Figure centrale de la « Harlem Renaissance », attaché à un lyrisme qui objective le moi et le mot, il refuse de lier littérature et révolte. Poète (Couleur, 1925 ; la Ballade de la mulâtresse, 1927 ; Ce sont mes principes, 1947), romancier (Une seule route mène au ciel, 1931), auteur d'une anthologie de poésie noire (Crépuscule lyrique, 1927), il se place hors de la protestation, mais au cœur de l'amertume.

cultisme

Affectation et préciosité du style propre à certains écrivains espagnols du Siècle d'or. Le chef de file du cultisme (ou cultéranisme) fut le poète Gongora, dont le style se caractérise par des métaphores inattendues, des constructions tourmentées, des inversions et des allusions labyrinthiques. Ce maniérisme du style a eu une grande influence sur le développement de la préciosité en France dans la première moitié du XVIIe siècle.

Cumali (Necati)

Écrivain turc (Florina 1921 – Istanbul 2001).

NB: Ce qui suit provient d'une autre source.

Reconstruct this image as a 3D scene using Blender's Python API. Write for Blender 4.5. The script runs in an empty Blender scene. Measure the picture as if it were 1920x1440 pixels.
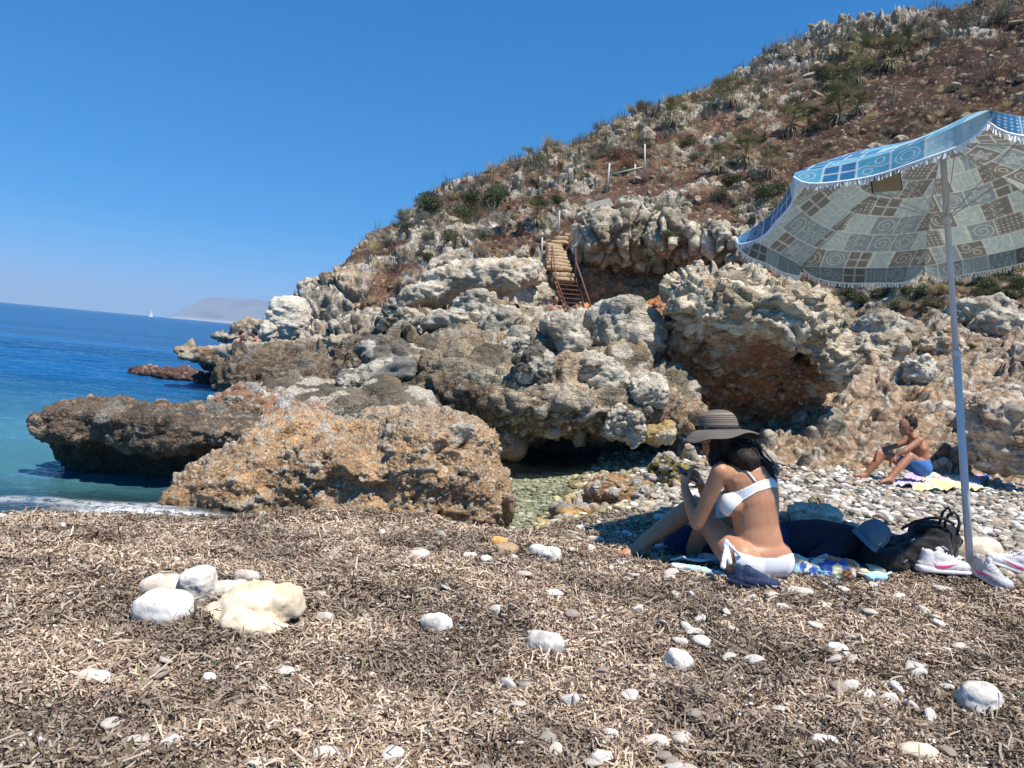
import bpy, bmesh, math, random
import numpy as np
from mathutils import Vector, Matrix, Euler
rad = math.radians
random.seed(7)
rng = np.random.default_rng(7)
scene = bpy.context.scene
COL = scene.collection

# ------------------------------------------------------------------ camera
FPX = 1450.0
CAM = np.array([0.0, 0.0, 1.05])
PITCH, ROLL = rad(2.55), rad(5.3)
_F = np.array([0, math.cos(PITCH), -math.sin(PITCH)])
_R0 = np.array([1.0, 0, 0]); _U0 = np.cross(_R0, _F)
_R = math.cos(ROLL) * _R0 + math.sin(ROLL) * _U0
_U = -math.sin(ROLL) * _R0 + math.cos(ROLL) * _U0
cam_data = bpy.data.cameras.new('camera')
cam_data.sensor_width = 36.0
cam_data.lens = FPX / 1920 * 36
cam_data.clip_end = 40000
cam_data.clip_start = 0.05
cam = bpy.data.objects.new('camera', cam_data)
COL.objects.link(cam)
M = Matrix(((_R[0], _U[0], -_F[0], CAM[0]), (_R[1], _U[1], -_F[1], CAM[1]), (_R[2], _U[2], -_F[2], CAM[2]), (0, 0, 0, 1)))
cam.matrix_world = M
scene.camera = cam

def P(px, py, Y):
    """photograph direction -> world point at distance Y along the ground"""
    d = _F + _R * (px - 960) / FPX - _U * (py - 720) / FPX
    return CAM + d * Y / d[1]
def PZ(px, py, z):
    d = _F + _R * (px - 960) / FPX - _U * (py - 720) / FPX
    return CAM + d * (z - CAM[2]) / d[2]

# ------------------------------------------------------------------ sky, sun, exposure
SUN_EL, SUN_AZ = rad(63.5), rad(-47)      # azimuth measured from +X towards +Y
SUN = Vector((math.cos(SUN_EL) * math.cos(SUN_AZ), math.cos(SUN_EL) * math.sin(SUN_AZ), math.sin(SUN_EL)))
world = bpy.data.worlds.new('World'); scene.world = world
world.use_nodes = True
nt = world.node_tree; nt.nodes.clear()
sky = nt.nodes.new('ShaderNodeTexSky'); sky.sky_type = 'NISHITA'; sky.sun_disc = False
sky.sun_elevation = SUN_EL
sky.sun_rotation = math.atan2(SUN.x, SUN.y)
sky.altitude = 0; sky.air_density = 1.0; sky.dust_density = 0.0; sky.ozone_density = 2.6
tc = nt.nodes.new('ShaderNodeTexCoord'); va = nt.nodes.new('ShaderNodeVectorMath'); va.operation = 'ADD'; va.inputs[1].default_value = (0, 0, .13)
vn = nt.nodes.new('ShaderNodeVectorMath'); vn.operation = 'NORMALIZE'
nt.links.new(tc.outputs['Generated'], va.inputs[0]); nt.links.new(va.outputs[0], vn.inputs[0]); nt.links.new(vn.outputs[0], sky.inputs[0])
hsv = nt.nodes.new('ShaderNodeHueSaturation'); hsv.inputs['Saturation'].default_value = 1.6
bg = nt.nodes.new('ShaderNodeBackground'); bg.inputs['Strength'].default_value = 0.112
wo = nt.nodes.new('ShaderNodeOutputWorld')
nt.links.new(sky.outputs[0], hsv.inputs['Color']); nt.links.new(hsv.outputs[0], bg.inputs[0]); nt.links.new(bg.outputs[0], wo.inputs[0])
sl = bpy.data.lights.new('sun', 'SUN'); sl.energy = 4.6; sl.angle = rad(0.53); sl.color = (1.0, 0.925, 0.82)
so = bpy.data.objects.new('sun', sl); COL.objects.link(so)
so.rotation_euler = SUN.to_track_quat('Z', 'Y').to_euler()
scene.view_settings.view_transform = 'Standard'
scene.view_settings.look = 'None'
scene.view_settings.exposure = 0.6
scene.view_settings.gamma = 1.0
scene.view_settings.use_curve_mapping = False
scene.cycles.max_bounces = 7
scene.cycles.transparent_max_bounces = 12
scene.cycles.volume_bounces = 0
scene.cycles.use_denoising = True

# ------------------------------------------------------------------ numeric noise
def _hash(ix, iy, iz, seed):
    h = (ix.astype(np.int64) * 73856093) ^ (iy.astype(np.int64) * 19349663) ^ (iz.astype(np.int64) * 83492791) ^ (seed * 2654435761)
    h = (h & 0xffffffff).astype(np.uint32)
    h ^= h >> np.uint32(16); h *= np.uint32(0x7feb352d); h ^= h >> np.uint32(15); h *= np.uint32(0x846ca68b); h ^= h >> np.uint32(16)
    return h
def _r3(h):
    a = (h & np.uint32(1023)) / 1023.0
    b = ((h >> np.uint32(10)) & np.uint32(1023)) / 1023.0
    c = ((h >> np.uint32(20)) & np.uint32(1023)) / 1023.0
    return a, b, c
def vnoise(p, seed=0):
    i = np.floor(p).astype(np.int64); f = p - i
    u = f * f * f * (f * (f * 6 - 15) + 10)
    out = 0
    for dx in (0, 1):
        wx = u[:, 0] if dx else 1 - u[:, 0]
        for dy in (0, 1):
            wy = u[:, 1] if dy else 1 - u[:, 1]
            for dz in (0, 1):
                wz = u[:, 2] if dz else 1 - u[:, 2]
                h = _hash(i[:, 0] + dx, i[:, 1] + dy, i[:, 2] + dz, seed)
                a, b, c = _r3(h)
                g = ((a * 2 - 1) * (f[:, 0] - dx) + (b * 2 - 1) * (f[:, 1] - dy) + (c * 2 - 1) * (f[:, 2] - dz))
                out = out + wx * wy * wz * g
    return out * 1.5
def fbm(p, octaves=4, seed=0, gain=0.5):
    a, s, out = 1.0, 1.0, 0
    for o in range(octaves):
        out = out + a * vnoise(p * s + 17.3 * o, seed + o); s *= 2.03; a *= gain
    return out
def ridged(p, octaves=4, seed=0):
    a, s, out = 1.0, 1.0, 0
    for o in range(octaves):
        n = 1 - np.abs(vnoise(p * s + 9.1 * o, seed + o)) * 2.2
        out = out + a * n * np.abs(n); s *= 2.1; a *= 0.5
    return out / 1.9
def worley(p, seed=0, jit=0.9):
    """F1, F2, hash of the nearest cell, offset from its centre"""
    i = np.floor(p).astype(np.int64)
    n = len(p)
    F1 = np.full(n, 9.0); F2 = np.full(n, 9.0); H = np.zeros(n, np.uint32); OFF = np.zeros((n, 3))
    for dx in (-1, 0, 1):
        for dy in (-1, 0, 1):
            for dz in (-1, 0, 1):
                c = i + (dx, dy, dz)
                h = _hash(c[:, 0], c[:, 1], c[:, 2], seed)
                a, b, g = _r3(h)
                q = c + 0.5 + jit * (np.stack([a, b, g], -1) - 0.5)
                o = p - q
                d = np.sqrt((o * o).sum(1))
                m = d < F1
                F2 = np.where(m, F1, np.minimum(F2, d))
                F1 = np.where(m, d, F1); H = np.where(m, h, H); OFF = np.where(m[:, None], o, OFF)
    return F1, F2, H, OFF
def hr(H, k=0):
    h = H.copy(); h = h + np.uint32(7919 * (k + 1)); h ^= h >> np.uint32(13); h *= np.uint32(0x5bd1e995); h ^= h >> np.uint32(15)
    return (h & np.uint32(0xffff)) / 65535.0
def smooth(a, b, x):
    t = np.clip((x - a) / (b - a), 0, 1); return t * t * (3 - 2 * t)
def mix(a, b, t):
    t = np.asarray(t)
    if t.ndim == 1: t = t[:, None]
    return a * (1 - t) + b * t

# ------------------------------------------------------------------ objects and tags
def tag(o, label=None, cat=None, group=None, kind=None):
    if label: o['label'] = label
    if cat: o['category'] = cat
    if group: o['group'] = group
    if kind: o['kind'] = kind
    return o
def empty(name, loc=(0, 0, 0), rotz=0):
    o = bpy.data.objects.new(name, None); COL.objects.link(o)
    o.empty_display_size = 0.1
    o.location = [float(v) for v in loc]; o.rotation_euler = (0, 0, rotz); return o
def mesh_np(name, V, F, mat=None, col=None, smooth_=True, parent=None, link=True, mats=None, fmat=None):
    """V (n,3); F (m,k) array or list of such arrays"""
    me = bpy.data.meshes.new(name)
    Fs = F if isinstance(F, list) else [F]
    Fs = [np.asarray(f, dtype=np.int32) for f in Fs if len(f)]
    loops = np.concatenate([f.ravel() for f in Fs]); tot = np.concatenate([np.full(len(f), f.shape[1], np.int32) for f in Fs])
    st = np.concatenate([[0], np.cumsum(tot)[:-1]]).astype(np.int32)
    me.vertices.add(len(V)); me.vertices.foreach_set('co', np.asarray(V, np.float32).ravel())
    me.loops.add(len(loops)); me.loops.foreach_set('vertex_index', loops)
    me.polygons.add(len(tot)); me.polygons.foreach_set('loop_start', st); me.polygons.foreach_set('loop_total', tot)
    me.update(calc_edges=True)
    me.polygons.foreach_set('use_smooth', np.full(len(tot), smooth_, bool))
    if fmat is not None: me.polygons.foreach_set('material_index', np.asarray(fmat, np.int32))
    if col is not None: set_col(me, col)
    if mat: me.materials.append(mat)
    for m_ in (mats or []): me.materials.append(m_)
    me.validate()
    o = bpy.data.objects.new(name, me)
    if link: COL.objects.link(o)
    if parent: o.parent = parent
    return o
def set_col(me, col, name='Col'):
    a = me.color_attributes.new(name, 'FLOAT_COLOR', 'POINT')
    c = np.ones((len(me.vertices), 4), np.float32); c[:, :col.shape[1]] = col
    a.data.foreach_set('color', c.ravel())
def get_v(me):
    v = np.empty(len(me.vertices) * 3, np.float32); me.vertices.foreach_get('co', v); return v.reshape(-1, 3).astype(float)
def get_n(me):
    v = np.empty(len(me.vertices) * 3, np.float32); me.vertex_normals.foreach_get('vector', v); return v.reshape(-1, 3).astype(float)
def get_e(me):
    v = np.empty(len(me.edges) * 2, np.int32); me.edges.foreach_get('vertices', v); return v.reshape(-1, 2)
def set_v(me, v):
    me.vertices.foreach_set('co', np.asarray(v, np.float32).ravel()); me.update()
def laplace(V, E, it=5, lam=0.6):
    n = len(V); deg = np.bincount(E.ravel(), minlength=n)[:, None]
    for _ in range(it):
        S = np.stack([np.bincount(E[:, 0], V[E[:, 1], k], n) + np.bincount(E[:, 1], V[E[:, 0], k], n) for k in range(3)], 1)
        V = V + lam * (S / np.maximum(deg, 1) - V)
    return V
_ico = {}
def ico(n):
    if n not in _ico:
        bm = bmesh.new(); bmesh.ops.create_icosphere(bm, subdivisions=n, radius=1)
        V = np.array([v.co[:] for v in bm.verts]); F = np.array([[v.index for v in f.verts] for f in bm.faces]); bm.free()
        _ico[n] = (V, F)
    return _ico[n]
def rotm(rx=0, ry=0, rz=0): return np.array(Euler((rx, ry, rz)).to_matrix())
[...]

D'abord poète, dans la mouvance du groupe « Garip » animé par Orhan Veli (Notes du mois de mai, 1947 ; Rayons de soleil, 1957), traducteur d'Apollinaire et de Langston Hughes, il se tourna vers le théâtre (le Berceau vide, 1949 ; la Rose des Mers, 1969), le roman et la nouvelle pour peindre la vie quotidienne de la région égéenne (Quand la lune monte, je ne peux dormir, 1969) ou donner des souvenirs de la région d'origine de sa famille, la Macédoine (Macédoine 1900, 1976). Il donne tardivement un grand roman historique sur la période jeune turque : Montagnes dévastées (1995).

Cummings (Edward Estlin)

Poète et peintre américain (Cambridge, Massachusetts, 1894 – North Conway, New Hampshire, 1962).

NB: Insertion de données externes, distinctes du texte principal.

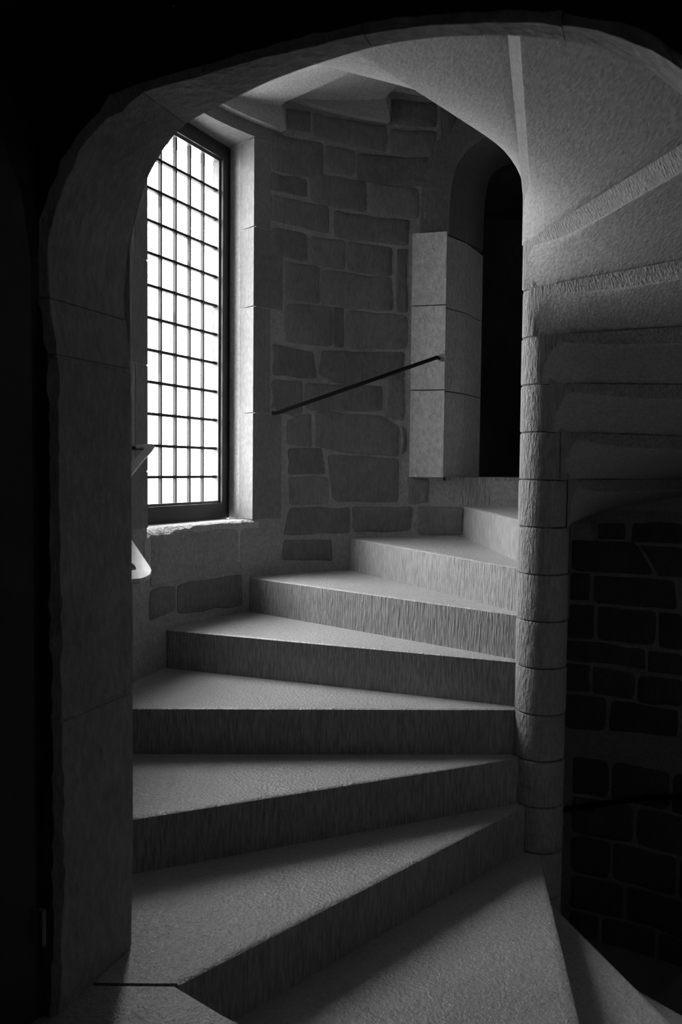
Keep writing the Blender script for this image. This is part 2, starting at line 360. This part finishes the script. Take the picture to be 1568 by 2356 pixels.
def ring_stone(i0, i1, mat, wid=0.30, gap=0.001, seed=0, name='stone', joint=None, rec=0.0):
    """one jamb stone or voussoir between two points of the doorway curve, from the round inner face to the flat front"""
    rg = random.Random(seed)
    pts = [Vector(p) for p in ARCH]
    cum = [0.0]
    for a, b in zip(pts, pts[1:]): cum.append(cum[-1] + (b - a).length)
    def at(u):
        u = min(max(u, 0), cum[-1] - 1e-6)
        for k in range(len(cum) - 1):
            if cum[k] <= u <= cum[k + 1]:
                f = (u - cum[k]) / (cum[k + 1] - cum[k]); p = pts[k].lerp(pts[k + 1], f)
                d0 = pts[k + 1] - pts[max(0, k - 1)]; d1 = pts[min(len(pts) - 1, k + 2)] - pts[k]
                d = d0.normalized().lerp(d1.normalized(), f).normalized()
                return p, Vector((-d.y, d.x))
    u0, u1 = cum[i0] + gap, cum[i1] - gap
    if joint: u0, u1 = cum[i0] - joint, cum[i0] + joint
    elif i0 in BIGJ: u0 += .006
    if not joint and i1 in BIGJ: u1 -= .006
    n = max(3, int((u1 - u0) / 0.03)); V = []; Fc = []; K = 7
    for j in range(n + 1):
        p, nn = at(u0 + (u1 - u0) * j / n)
        w = lambda k: p + nn * (k + rec)
        def P(q, d): return door_pt(q.x, d, q.y)
        dc = math.sqrt(max(0.05, R * R - min(abs(p.x), 1.3) ** 2))
        c1 = 0.012
        # worn arris on the room side: chipped edge
        ch = 0.012 + abs(rg.gauss(0, 0.006)) if i1 <= 18 else 0.012 + abs(rg.gauss(0, .003))
        o = w(wid)
        do = math.sqrt(max(0.05, R * R - min(abs(o.x), 1.5) ** 2))
        e0, e1, e2 = w(c1), w(0.0), w(0.0)
        V += [P(o, do), P(e0, dc), P(e1, dc + c1), P(w(0), (dc + FRONT) / 2), P(e2, FRONT - ch), P(w(ch * 0.9), FRONT), P(o, FRONT)]
    for j in range(n):
        a = j * K
        for k in range(K): Fc.append((a + k, a + (k + 1) % K, a + K + (k + 1) % K, a + K + k))
    Fc.append(tuple(range(K))); Fc.append(tuple(n * K + k for k in range(K)))
    return mesh(name, V, Fc, mat, wall_front, smooth=True)
BIGJ = (4, 7)
cuts = [0, 4, 7, 10, 18, 25, 31, 36, 39, 41, 42]
for q, (a, b) in enumerate(zip(cuts, cuts[1:])): ring_stone(a, b, M['arch'], seed=200 + q)
for q in BIGJ: ring_stone(q, q + 1, M['mortar'], seed=q, name='mortar_joint', joint=.0065, rec=.002)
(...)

Condisciple de Dos Passos à Harvard, ambulancier en France pendant la Première Guerre mondiale, emprisonné à La Ferté-Macé à la suite d'erreurs administratives, il fait dans la Chambre* énorme (1922) le récit de sa captivité et, à travers l'évocation de ses gardiens et de ses compagnons de misère, définit les thèmes principaux de son œuvre, identifiant l'écrivain au clown, être dérisoire mais riche d'un pouvoir spirituel. De Tulipes et cheminées (1923) aux Poèmes complets (1962), neuf recueils poétiques associent le lyrisme à des rythmes variables, à des déconstructions sémantiques, à de quasi-calligrammes. La logique stricte est bannie au profit d'images labiles, à la fois fortement physiques et éthérées. Les articles et conférences de Harvard (1953), Eimi (1933), récit d'un voyage à Moscou, son théâtre (Lui, 1927 ; Saint Nicolas, 1946), un ballet (Tom, 1935) confirment le choix de l'humour et la virtuosité des jeux de langage. L'innovation formelle n'empêche pas la référence sous-jacente au transcendantalisme et souligne l'aptitude à saisir et à défaire toute parole, en un geste iconoclaste et fondateur.

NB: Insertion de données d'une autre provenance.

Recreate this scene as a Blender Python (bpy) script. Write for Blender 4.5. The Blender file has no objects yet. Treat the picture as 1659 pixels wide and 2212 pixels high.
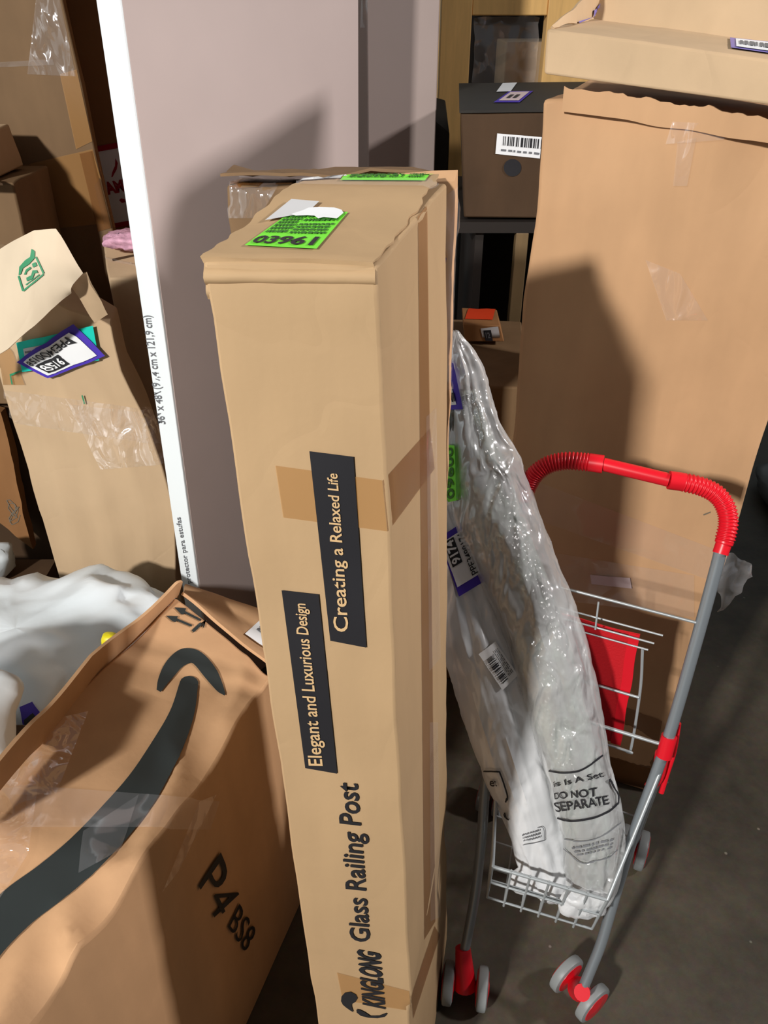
import bpy, bmesh, math, random
import numpy as np
from mathutils import Vector, noise
from mathutils.bvhtree import BVHTree
from mathutils.geometry import tessellate_polygon

S = bpy.context.scene
C = S.collection
V = Vector

# ------------------------------------------------------------------ camera
FPX, PITCH, CAM = 1700.0, math.radians(33.2), V((0, 0, 1.5))
cp, sp = math.cos(PITCH), math.sin(PITCH)
cam_d = bpy.data.cameras.new('camera')
cam_d.sensor_fit = 'HORIZONTAL'
cam_d.sensor_width = 36.0
cam_d.lens = FPX / 1659.0 * 36.0
cam_d.clip_start = 0.02
cam = bpy.data.objects.new('camera', cam_d)
cam.location = CAM
cam.rotation_euler = (math.pi / 2 - PITCH, 0, 0)
C.objects.link(cam)
S.camera = cam
cam_d.dof.use_dof = False

# ------------------------------------------------------------------ light, world, exposure
S.view_settings.view_transform = 'Standard'
S.view_settings.look = 'None'
S.view_settings.gamma = 1.0
S.view_settings.use_curve_mapping = False
S.view_settings.exposure = 0.0
w = bpy.data.worlds.new('world')
S.world = w
w.use_nodes = True
w.node_tree.nodes['Background'].inputs[0].default_value = (0.92, 0.96, 1.0, 1)
w.node_tree.nodes['Background'].inputs[1].default_value = 0.08


def area(name, loc, target, size, power, col, size_y=None):
    d = bpy.data.lights.new(name, 'AREA')
    d.energy = power
    d.color = col
    d.size = size
    if size_y:
        d.shape = 'RECTANGLE'
        d.size_y = size_y
    o = bpy.data.objects.new(name, d)
    o.location = loc
    o.rotation_euler = (V(target) - V(loc)).to_track_quat('-Z', 'Y').to_euler()
    C.objects.link(o)
    return o


area('warehouse_lamp', (-2.1, -2.3, 3.0), (0.05, 0.9, 0.9), 0.24, 226, (1.0, 0.975, 0.94))
side = area('aisle_lamp', (2.6, 0.62, 2.42), (-0.1, 1.1, 1.15), 0.22, 13.5, (1.0, 0.95, 0.93))
side.data.spread = math.radians(72)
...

Cunha (Euclides Rodrigues Pimenta da)

Journaliste et écrivain brésilien (Cantagalo, Rio de Janeiro, 1866 – assassiné à Rio de Janeiro 1909).

Il accompagna comme reporter de l'Estado de São Paulo la campagne militaire de 1896-1897 contre les révoltés de Canudos, partisans d'Antônio Conselheiro, dans les landes (sertões) de l'État de Bahia. À partir de ces reportages, il conçut une étude célèbre, Terres de Canudos (1902), composée de trois parties : « la Terre » et « l'Homme », tableau gigantesque et précis du paysage physique et humain du Nordeste ; « la Lutte », noyau narratif situé lors de la phase finale de la campagne militaire de Canudos.

Cuoco (Vincenzo)

Homme politique et écrivain italien (Civitacampomarano, Campobasso, 1770 – Naples 1823).

Impliqué dans la révolution napolitaine de 1799, il critique l'expérience jacobine dans son Essai historique sur la révolution napolitaine de 1799 (1801 ; 2e éd., 1806), qui fut considéré comme un modèle du libéralisme modéré italien.

Curtis (Louis Laffitte, dit Jean-Louis)

Écrivain français (Orthez 1917 – Paris 1995).

Ses romans, situés pendant la guerre (les Jeunes Hommes, 1946), l'Occupation (les Forêts de la nuit, 1947), la Libération (les Justes Causes, 1954), les années 1960 (la Quarantaine, 1966 ; Un jeune couple, 1967 ; le Roseau pensant, 1971), peignent des personnages en quête d'un « supplément d'âme ». Recherches techniques, ironie, pastiches se mêlent dans la Parade (1960), Cygne sauvage (1962) et La Chine m'inquiète (1972) ; le Mauvais Choix (1984) compare christianisme et marxisme à leur début. Ses dernières œuvres sont plus satiriques (Questions à la littérature, 1973 ; le Battement de mon cœur, 1981 ; Une éducation d'écrivain, 1985).